**Required work**: In the data below, find each line containing the string "Python" and return it.

#####

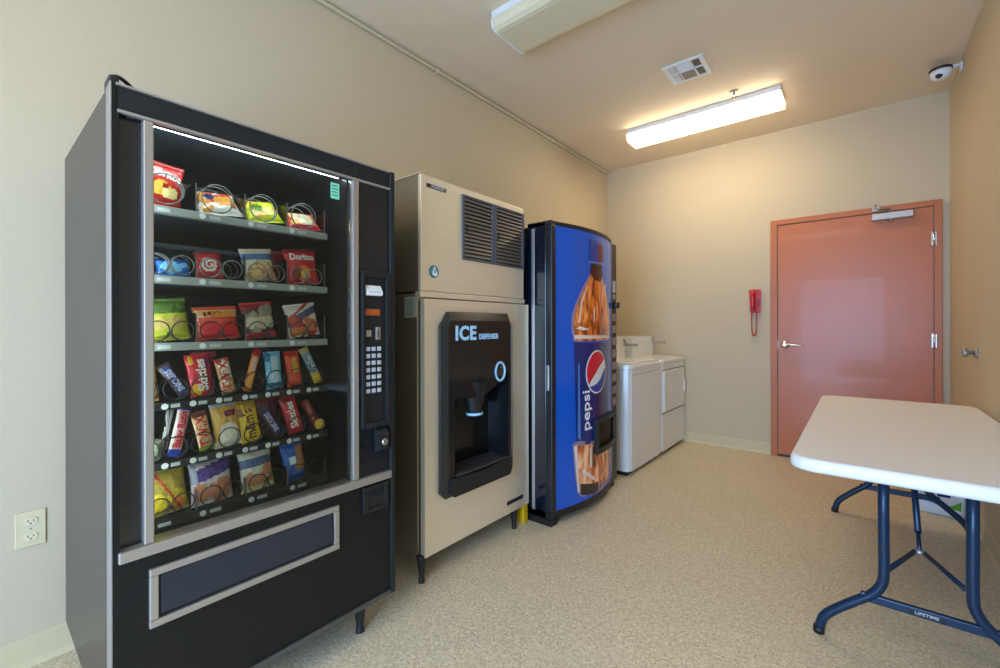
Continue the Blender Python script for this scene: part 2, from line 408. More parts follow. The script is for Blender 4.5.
px = -.752
t = thing('wall_phone', 'red emergency wall phone with coiled cord left of the door', 'phone', (px, YB, 1.30))
bm = prism(bmesh.new(), [(px-.050, 1.515), (px+.050, 1.515), (px+.046, 1.30), (px-.040, 1.30)], 'y', YB-.035, YB-.001)
bmesh.ops.bevel(bm, geom=bm.edges[:], offset=.006, segments=2, affect='EDGES')
obj('phone_base', bm, M_red, t)
hs = obj('handset', tube(bmesh.new(), smooth_path([(px-.012, YB-.048, 1.500), (px-.012, YB-.075, 1.475), (px-.012, YB-.080, 1.41), (px-.012, YB-.075, 1.345), (px-.012, YB-.048, 1.325)]), .017), M_red, t)
obj('earpiece', lathe(bmesh.new(), [(.022, 0), (.026, .012), (.024, .022)], (px-.012, YB-.04, 1.492), (0, -1, 0)), M_red, hs)
obj('mouthpiece', lathe(bmesh.new(), [(.022, 0), (.026, .012), (.024, .022)], (px-.012, YB-.04, 1.338), (0, -1, 0)), M_red, hs)
bm = bmesh.new()
for r in range(4):
    for c in range(3): box(bm, px+.012+c*.011, px+.019+c*.011, YB-.038, YB-.034, 1.36+r*.016, 1.370+r*.016, .001)
obj('keypad', bm, mat('deep_red', S(120, 12, 20), .4), t)
path = smooth_path([(px-.025, YB-.03, 1.305), (px-.028, YB-.03, 1.22), (px-.022, YB-.03, 1.12), (px-.008, YB-.03, 1.085), (px+.008, YB-.03, 1.12), (px+.012, YB-.03, 1.22), (px+.014, YB-.03, 1.305)], 40)
co = [p+Vector((math.cos(i*.9)*.006, math.sin(i*.9)*.006, 0)) for i, p in enumerate(path)]
obj('coiled_cord', tube(bmesh.new(), co, .0028, 5), M_red, t)

t = thing('door_bumper', 'small round metal door bumper on right wall above the table', 'door stop', (XR, 3.71, 1.02))
obj('wall_flange', lathe(bmesh.new(), [(.030, .0005), (.029, .008), (.016, .012)], (XR, 3.71, 1.02), (-1, 0, 0)), M_alud, t)
obj('knob', lathe(bmesh.new(), [(.012, .01), (.013, .035), (.027, .042), (.029, .055), (.020, .062)], (XR, 3.71, 1.02), (-1, 0, 0)), M_alud, t)

# ================================================================== SNACK MACHINE
VX, VY0, VY1, VZ0, VZ1 = -1.422, .226, 1.078, .135, 1.791
VB = -2.185
t = vm = thing('snack_vending_machine', 'tall black glass-front snack vending machine with silver trim against left wall', 'vending machine', (-1.80, .65, 0))
M_gloss2 = mat('black_inner_wall', S(22, 25, 30), .3)
# cabinet: hollow carcass of side, top, back and bottom panels
obj('side_panel', B(VB, VX-.052, VY0, VY0+.018, VZ0, VZ1-.012, .002), M_side, t, 'grey-black side panel')
obj('side_panel', B(VB, VX-.052, VY1-.018, VY1, VZ0, VZ1-.012, .002), M_side, t, 'side panel beside the ice machine')
bm = B(VB, VX-.052, VY0+.018, VY1-.018, VZ1-.03, VZ1-.012); box(bm, VB, VB+.02, VY0+.018, VY1-.018, VZ0, VZ1-.03)
box(bm, VB+.02, VX-.052, VY0+.018, VY1-.018, VZ0, VZ0+.03)
obj('cabinet', bm, M_blks, t)
# inner compartment
bm = B(-2.10, -2.09, .25, .896, .545, 1.764); box(bm, -2.09, -1.45, .25, .262, .545, 1.764); box(bm, -2.09, -1.45, .262, .886, 1.752, 1.764)
box(bm, -2.09, -1.45, .262, .886, .545, .555)
obj('product_compartment', bm, M_inner, t)
obj('compartment_wall', B(-2.09, -1.45, .886, .898, .545, 1.764), M_gloss2, t, 'glossy dark inner wall beside the trays')
obj('compartment_lamp', tube(bmesh.new(), [(-1.488, .29, 1.739), (-1.488, .875, 1.739)], .012), M_tube, t, 'glowing lamp tube along top of the window')
obj('side_fill_tube', tube(bmesh.new(), [(-1.480, .274, .66), (-1.480, .274, 1.70)], .008), M_tube, t, 'added fill tube hidden behind the left upright')  # extra hidden tube, added to brighten the lower trays
# door
dx0 = VX-.050
bm = B(dx0, VX-.002, VY0, VY0+.004, VZ0, VZ1-.004, .001)
obj('door_edge', bm, M_alud, t, 'silver left edge of the door')
obj('door_edge', B(dx0, VX+.004, VY1-.022, VY1, VZ0, VZ1-.004, .004), M_blks, t)
bm = B(dx0, VX-.006, .238, .909, 1.7215, VZ1-.010, .002); box(bm, dx0, VX-.006, .909, VY1-.022, 1.7215, VZ1-.010, .002)
obj('header_panel', bm, M_blks, t)
bm = B(VX-.010, VX+.002, .238, VY1-.022, VZ1-.010, VZ1-.004, .001)
obj('header_trim', bm, M_alu, t, 'thin silver trim')
obj('header_trim', B(VX-.012, VX+.003, .240, VY1-.022, 1.7135, 1.7215, .001), M_alu, t, 'thin silver trim')
bm = B(dx0, VX-.003, VY0+.004, .244, VZ0+.012, 1.7215); box(bm, dx0, VX-.003, VY0+.004, .238, 1.7215, VZ1-.006)
obj('left_stile', bm, M_blk, t)
obj('recessed_panel', B(dx0+.002, VX-.022, .244, .292, .619, 1.7135), M_gloss, t, 'glossy black recessed strip')
obj('mullion', B(dx0, VX+.002, .291, .313, .619, 1.7135, .003), M_alu, t, 'silver upright left of the glass')
obj('mullion', B(dx0, VX+.002, .893, .917, .619, 1.7135, .003), M_alu, t, 'silver upright right of the glass')
obj('ledge', B(dx0, VX+.008, .240, 1.058, .590, .619, .003), M_alu, t, 'silver ledge below the glass')
obj('glass', B(VX-.020, VX-.014, .305, .890, .612, 1.718), M_glass, t)
sk = obj('instruction_sticker', B(VX-.014, VX-.0132, .815, .848, 1.632, 1.688), mat('mint_sticker', S(128, 208, 170), .5), t, 'mint green sticker in the window corner')
bm = bmesh.new()
for k in range(4): box(bm, VX-.0132, VX-.0128, .820, .843-.004*(k % 2), 1.643+k*.011, 1.647+k*.011)
obj('sticker_print', bm, mat('sticker_ink', S(50, 120, 90), .5), sk)
# control column
cp = obj('control_column', B(dx0, VX-.008, .911, 1.056, .619, 1.7135), M_gloss, t, 'glossy black control column')
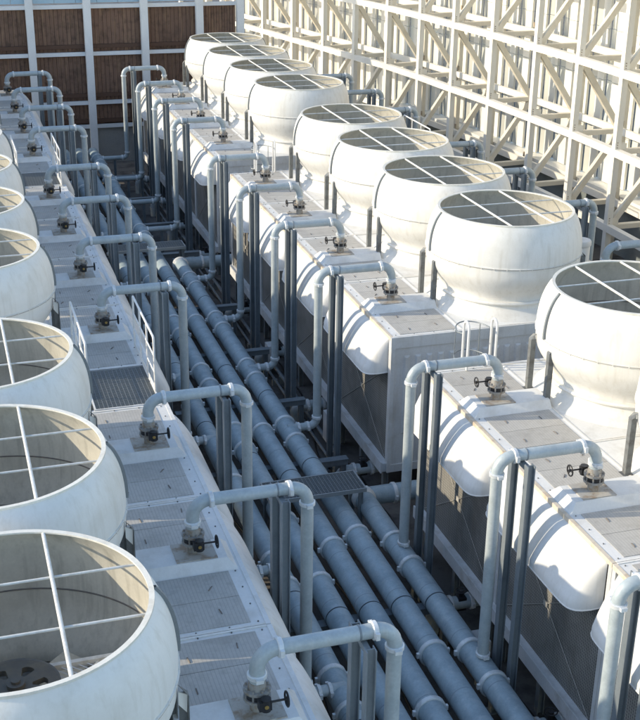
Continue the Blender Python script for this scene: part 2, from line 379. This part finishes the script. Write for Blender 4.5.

#####

**Exercise output**:
Continue the Blender Python script for this scene: part 2, from line 408. More parts follow. The script is for Blender 4.5.
Continue the Blender Python script for this scene: part 2, from line 379. This part finishes the script. Write for Blender 4.5.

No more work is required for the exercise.